## [DESCRIPTION OF THE TASK]
Copy out the line containing "Write part 2" and each line after it, through the last one in the material, exactly as written.

>> begin

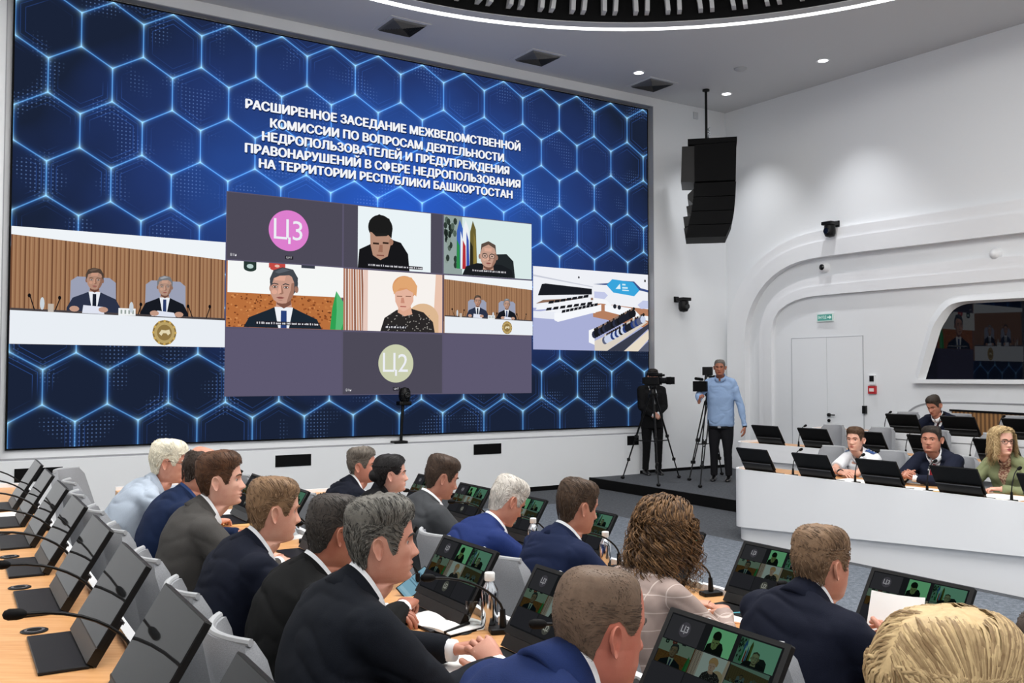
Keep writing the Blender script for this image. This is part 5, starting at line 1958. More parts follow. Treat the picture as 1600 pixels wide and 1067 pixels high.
def build_hair(P, st, rnd, M):
    """cap plus many fine locks; M puts head space into the person's space"""
    mb = MB()
    wide, jaw = P.get('wide', 1.0), P.get('jaw', 1.0)
    NC, NR = 64, 16
    off = rnd.uniform(0, 50)
    def cap_pt(phi, z, extra=0.0, edge=1.0):
        b = head_pt(phi, z, wide, jaw, face=False)
        t = hair_th(phi, z, st)
        nz = noise.noise(Vector((phi * 2.6 + off, z * 30, off))) * 0.22 + noise.noise(Vector((phi * 9 + off, z * 60, off))) * 0.10
        return b + hnorm(b) * ((0.0012 + t * edge * (1 + nz * st.get('rough', 1.0))) + extra)
    def proj(p, extra=0.0):
        """put a point back on the hair surface along its bearing from the head centre"""
        c = Vector((-0.008, 0, 0.02))
        d = (p - c).normalized()
        lo_, hi_ = 0.04, 0.16
        for _ in range(11):
            s_ = (lo_ + hi_) / 2
            q = c + d * s_
            ins = False
            if q.z < 0.1212:
                Fq, Bq, Wq = itab(q.z)
                ins = (q.x / (Fq if q.x > 0 else Bq)) ** 2 + (q.y / (Wq * wide)) ** 2 < 1
            if ins:
                lo_ = s_
            else:
                hi_ = s_
        q = c + d * lo_
        Fq, Bq, Wq = itab(q.z)
        ph = atan2(q.y / (Wq * wide), q.x / (Fq if q.x > 0 else -Bq))
        t = hair_th(ph, q.z, st)
        return q + hnorm(q) * (0.0012 + t + extra)
    bald = st.get('bald')
    rings = []
    for j in range(NR + 1):
        f = j / NR
        ring = []
        for i in range(NC):
            phi = -pi + 2 * pi * (i + 0.5) / NC
            lo = hair_low(phi, st)
            hi = 0.1208
            if bald:
                hi = min(hi, bald + 0.02 * noise.noise(Vector((phi * 2, off, 0))))
                hi = max(hi, lo + 0.004)
            g = 1 - (1 - f) ** 1.5
            z = lo + (hi - lo) * g
            e = sstep(0, 0.42, f)
            if bald:
                e *= sstep(0, 0.25, 1 - f)
            ring.append(cap_pt(phi, z, 0, e))
        rings.append(ring)
    mb.loft(rings, 0, True, False, not bald)
    # locks
    n = st.get('n', 900)
    ln = st.get('len', 0.028)
    comb = Vector(st.get('comb', (0.6, -0.5, 0.0)))
    wd = st.get('w', 0.0030)
    wave, per = st.get('wave', 0.0), st.get('per', 0.03)
    steps = st.get('steps', 5 if ln < 0.06 else 12)
    drop = st.get('drop', None)
    for q in range(n):
        phi = rnd.uniform(-pi, pi)
        lo = hair_low(phi, st)
        hi = 0.1195 if not bald else max(lo + 0.006, bald)
        f = rnd.random()
        if st.get('fromtop'):
            f = 1 - (1 - f) * st['fromtop']
        z = lo + (hi - lo) * f
        p = cap_pt(phi, z, -0.001)
        L = ln * rnd.uniform(0.65, 1.25) * (0.25 + 0.75 * sstep(0.0, 0.09, z - lo) if drop is None else 1.0)
        ph0 = rnd.uniform(0, 2 * pi)
        jit = Vector((rnd.uniform(-1, 1), rnd.uniform(-1, 1), rnd.uniform(-1, 1))) * st.get('jit', 0.22)
        lift = rnd.uniform(0.0, st.get('lift', 0.0035))
        hz_ = st.get('hangz', -0.05) + rnd.uniform(-0.06, 0.05)
        nrm0 = hnorm(p)
        h = L / steps
        hang = None
        cen = [p.copy()]
        for k in range(steps):
            c = cen[-1]
            nn = hnorm(c)
            topw = sstep(0.055, 0.10, c.z)
            cb = comb if not st.get('part') else Vector((comb.x, (1.0 if c.y > st['part'] - 0.0001 else -1.0), -0.2))
            d = cb * topw + Vector((-0.35 if c.x < 0.02 else -0.1, 0, -1)) * (1 - topw) + jit
            if hang is None:
                d = d - nn * d.dot(nn)
                if d.length < 1e-4:
                    d = Vector((0, 0, -1))
                c2 = c + d.normalized() * h
                if drop is None and k > 0 and c2.z < 0.06:
                    Fq, Bq, Wq = itab(c2.z)
                    if c2.z < hair_low(atan2(c2.y / (Wq * wide), c2.x / (Fq if c2.x > 0 else -Bq)), st) - 0.002:
                        break
                zz = min(0.1195, c2.z)
                Fq, Bq, Wq = itab(zz)
                ph = atan2(c2.y / (Wq * wide), c2.x / (Fq if c2.x > 0 else -Bq))
                if drop is not None and (zz < hair_low(ph, st) - 0.012 or zz < hz_):
                    out = Vector((c.x, c.y, 0))
                    out = out.normalized() if out.length > 0.01 else Vector((-1, 0, 0))
                    hang = (out * st.get('flare', 0.10) + Vector((0, 0, -1)) + jit * 0.4).normalized()
                    c2 = c + hang * h
                else:
                    ex_ = lift * sin(pi * min(1, (k + 1) / steps)) if drop is None else lift
                    c2 = proj(c2, ex_) if c2.z > 0.06 else cap_pt(ph, zz, ex_)
            else:
                hang = (hang + jit * 0.10 + Vector((0, 0, -0.12))).normalized()
                c2 = c + hang * h
                if c2.x > 0.040 and abs(c2.y) < 0.064:
                    break
            cen.append(c2)
        vs = []
        for k, c in enumerate(cen):
            f = k / (len(cen) - 1)
            a = cen[max(0, k - 1)]; b = cen[min(len(cen) - 1, k + 1)]
            t = (b - a)
            t = t.normalized() if t.length > 1e-6 else Vector((0, 0, -1))
            nn = hnorm(c) if drop is None else (hnorm(c) * 1.0)
            sd = t.cross(nn)
            sd = sd.normalized() if sd.length > 1e-4 else Vector((0, 1, 0))
            up = sd.cross(t)
            if wave:
                w_ = wave * sstep(0, 0.35, f)
                an = ph0 + 2 * pi * f * L / per
                c = c + sd * (w_ * cos(an)) + up * (w_ * (sin(an) + 0.6))
            ww = wd * (1 - 0.75 * f ** 2) * 0.5
            vs += [c - sd * ww + up * 0.0001, c + up * ww * 0.7, c + sd * ww]
        fs = []
        for k in range(len(cen) - 1):
            fs += [(3 * k, 3 * k + 1, 3 * k + 4, 3 * k + 3), (3 * k + 1, 3 * k + 2, 3 * k + 5, 3 * k + 4)]
        mb.add(vs, fs)
    # a knot or bun
    if st.get('bun'):
        bx, bz, br = st['bun']
        m2 = MB().sphere((bx, 0, bz), (br, br * 1.1, br), 18)
        mb.add(m2.v, m2.f)
    mb.v = [M @ p for p in mb.v]
    return mb

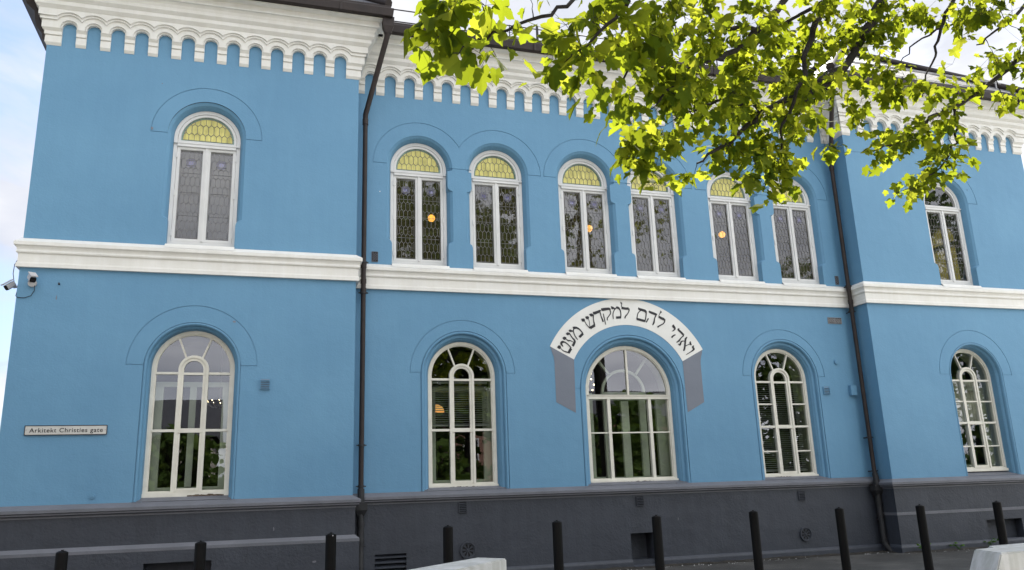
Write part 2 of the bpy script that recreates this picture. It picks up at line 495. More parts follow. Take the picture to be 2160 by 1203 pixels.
def plain_path(cx, r, zs, off, zb, n=28):
    return [(cx - r - off, zb), (cx - r - off, (zb + zs) / 2), (cx - r - off, zs)] + arcpts(cx, zs, r + off, PI, 0, n)[1:-1] + \
           [(cx + r + off, zs), (cx + r + off, (zb + zs) / 2), (cx + r + off, zb)]

def reveal(mb, pathf, prof, y):
    rows = []
    for off, dep in prof:
        rows.append([(x, y + dep, z) for x, z in pathf(off)])
    mb.strip(rows)

def ring_piece(mb, inner, gcx, gzs, gr, y, clip=None):
    """the voussoir ring inside an incised line; inner = path of the opening above the springing"""
    o = arcpts(gcx, gzs, gr - GW, 0, PI, 40)
    o[0] = (o[0][0], gzs + GW); o[-1] = (o[-1][0], gzs + GW)
    mb.poly([o + inner], y)
    # bottom of the groove
    oo = arcpts(gcx, gzs, gr, 0, PI, 40); ii = list(o)
    mb.strip([[(a, y + GD, b) for a, b in oo], [(a, y + GD, b) for a, b in ii]])
    mb.strip([[(a, y, b) for a, b in oo], [(a, y + GD, b) for a, b in oo]])
    mb.strip([[(a, y, b) for a, b in ii], [(a, y + GD, b) for a, b in ii]])

def side_groove(mb, xa, xb, z, y):
    mb.add([(xa, y + GD, z), (xb, y + GD, z), (xb, y + GD, z + GW), (xa, y + GD, z + GW)], [(0, 1, 2, 3)])
    for zz in (z, z + GW):
        mb.add([(xa, y, zz), (xb, y, zz), (xb, y + GD, zz), (xa, y + GD, zz)], [(0, 1, 2, 3)])

GUR, GLR = 0.80, 0.872           # radii of the incised lines
def upper_hole_single(cx, zb):
    p = up_path(cx, PROF_UP[0][0], zb, False, False)
    k = 15
    L = p[:15]; Rr = p[-15:]
    return L + [(cx - GUR, UPS)] + arcpts(cx, UPS, GUR, PI, 0, 40)[1:-1] + [(cx + GUR, UPS)] + Rr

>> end

## [WRITTEN REPLY]
Write part 2 of the bpy script that recreates this picture. It picks up at line 495. More parts follow. Take the picture to be 2160 by 1203 pixels.
def plain_path(cx, r, zs, off, zb, n=28):
    return [(cx - r - off, zb), (cx - r - off, (zb + zs) / 2), (cx - r - off, zs)] + arcpts(cx, zs, r + off, PI, 0, n)[1:-1] + \
           [(cx + r + off, zs), (cx + r + off, (zb + zs) / 2), (cx + r + off, zb)]

def reveal(mb, pathf, prof, y):
    rows = []
    for off, dep in prof:
        rows.append([(x, y + dep, z) for x, z in pathf(off)])
    mb.strip(rows)

def ring_piece(mb, inner, gcx, gzs, gr, y, clip=None):
    """the voussoir ring inside an incised line; inner = path of the opening above the springing"""
    o = arcpts(gcx, gzs, gr - GW, 0, PI, 40)
    o[0] = (o[0][0], gzs + GW); o[-1] = (o[-1][0], gzs + GW)
    mb.poly([o + inner], y)
    # bottom of the groove
    oo = arcpts(gcx, gzs, gr, 0, PI, 40); ii = list(o)
    mb.strip([[(a, y + GD, b) for a, b in oo], [(a, y + GD, b) for a, b in ii]])
    mb.strip([[(a, y, b) for a, b in oo], [(a, y + GD, b) for a, b in oo]])
    mb.strip([[(a, y, b) for a, b in ii], [(a, y + GD, b) for a, b in ii]])

def side_groove(mb, xa, xb, z, y):
    mb.add([(xa, y + GD, z), (xb, y + GD, z), (xb, y + GD, z + GW), (xa, y + GD, z + GW)], [(0, 1, 2, 3)])
    for zz in (z, z + GW):
        mb.add([(xa, y, zz), (xb, y, zz), (xb, y + GD, zz), (xa, y + GD, zz)], [(0, 1, 2, 3)])

GUR, GLR = 0.80, 0.872           # radii of the incised lines
def upper_hole_single(cx, zb):
    p = up_path(cx, PROF_UP[0][0], zb, False, False)
    k = 15
    L = p[:15]; Rr = p[-15:]
    return L + [(cx - GUR, UPS)] + arcpts(cx, UPS, GUR, PI, 0, 40)[1:-1] + [(cx + GUR, UPS)] + Rr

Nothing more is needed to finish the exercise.